Mzm. 24:1-2,3-4ab,5-6; 1Yoh. 3:1-3;
Mat. 5:1-12a
KETIKA dunia sering memuja kekuatan, keberanian, dan suara yang lantang, Yesus justru memuji kelemahlembutan.
Bagi banyak orang, kelemahlembutan tampak seperti kelemahan. Namun, dalam terang iman, kelemahlembutan adalah kekuatan sejati, kekuatan untuk menguasai diri, menahan amarah, dan menyerahkan segalanya pada kehendak Allah.
Orang yang lemah lembut bukan berarti pasif atau menyerah pada keadaan. Mereka tahu kapan harus berbicara dan kapan harus diam.
Mereka tidak menuntut haknya dengan kemarahan, melainkan memperjuangkannya dengan kasih.
Hati mereka terbuka untuk mendengarkan suara Tuhan dan merasakan penderitaan sesama.
Dalam bacaan Injil hari ini kita dengar demikian, “Yesus berkata: Berbahagialah orang yang lemah lembut, karena mereka akan memiliki bumi.”
Pernyataan ini menantang logika manusia dan mengundang kita untuk melihat kekuatan dari sisi yang berbeda.
Kelemahlembutan yang dimaksud Yesus bukanlah kelemahan karakter, melainkan kekuatan yang dikendalikan oleh kasih.
Orang yang lemah lembut bukan orang yang tidak bisa marah, tetapi orang yang mampu menahan diri ketika disakiti.
Ia tidak dikuasai oleh amarah, kesombongan, atau keinginan membalas dendam. Hatinya tenang karena percaya bahwa Allah-lah pembelanya.
Yesus sendiri adalah teladan tertinggi kelemahlembutan. Ia tidak membalas ketika dihina, Ia tidak melawan ketika disalibkan.
Justru dalam kelemahlembutan-Nya itulah, Ia menaklukkan dunia, bukan dengan pedang, tetapi dengan kasih yang memulihkan.
Itulah sebabnya Ia berkata bahwa orang lemah lembut akan “memiliki bumi”, karena hanya mereka yang berhati damai yang dapat sungguh menikmati dan mewarisi dunia yang diciptakan Allah.
Kelemahlembutan juga tampak dalam diri orang-orang kudus seperti Bunda Teresa dari Kalkuta, Fransiskus dari Assisi, atau Yohanes Paulus II.
Mereka tidak berkuasa secara duniawi, tetapi hati mereka berkuasa dalam kasih. Mereka tidak menaklukkan dunia dengan kekerasan, melainkan dengan kelembutan dan pengampunan.

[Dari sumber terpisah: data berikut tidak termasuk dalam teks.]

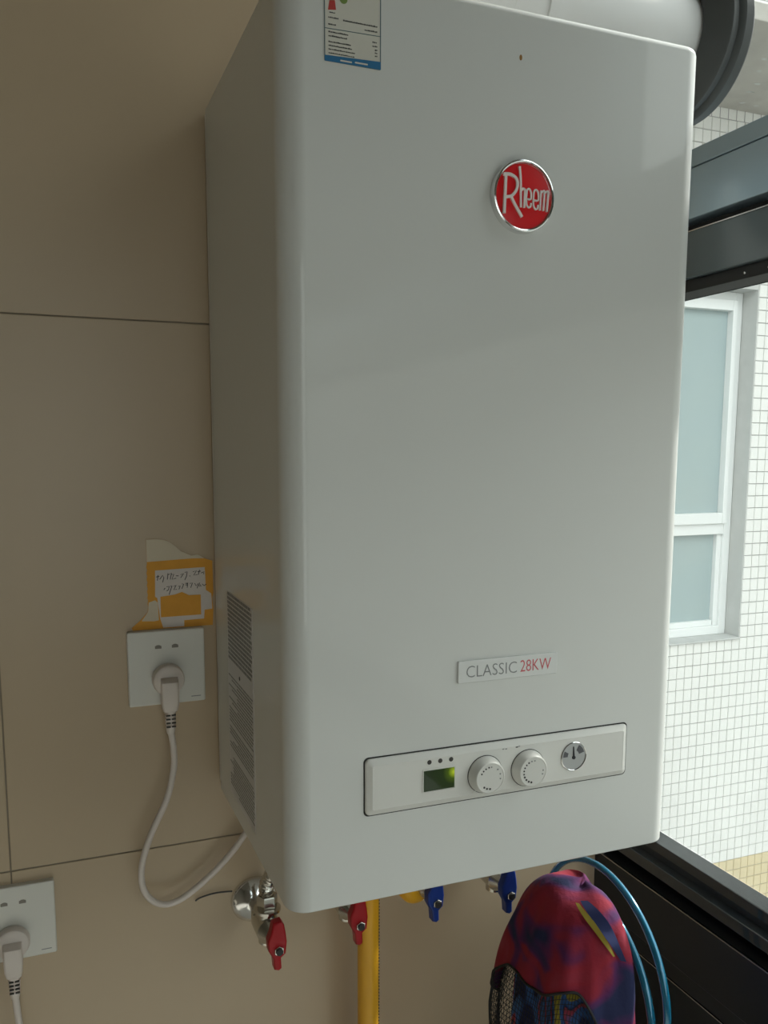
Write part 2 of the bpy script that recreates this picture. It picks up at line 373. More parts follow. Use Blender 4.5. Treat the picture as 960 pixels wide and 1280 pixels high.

Hidup lemah lembut berarti menyerahkan kekuasaan diri pada Allah, percaya bahwa kehendak-Nya selalu lebih bijaksana daripada kehendak kita.
Dalam kelemahlembutan, ada damai; dalam damai, ada kebahagiaan; dan dalam kebahagiaan itu, kita menemukan Kerajaan Allah yang sejati.
Bagimana dengan diriku?
Apakah aku dan tetap lembut hati ketika disakiti atau dikritik?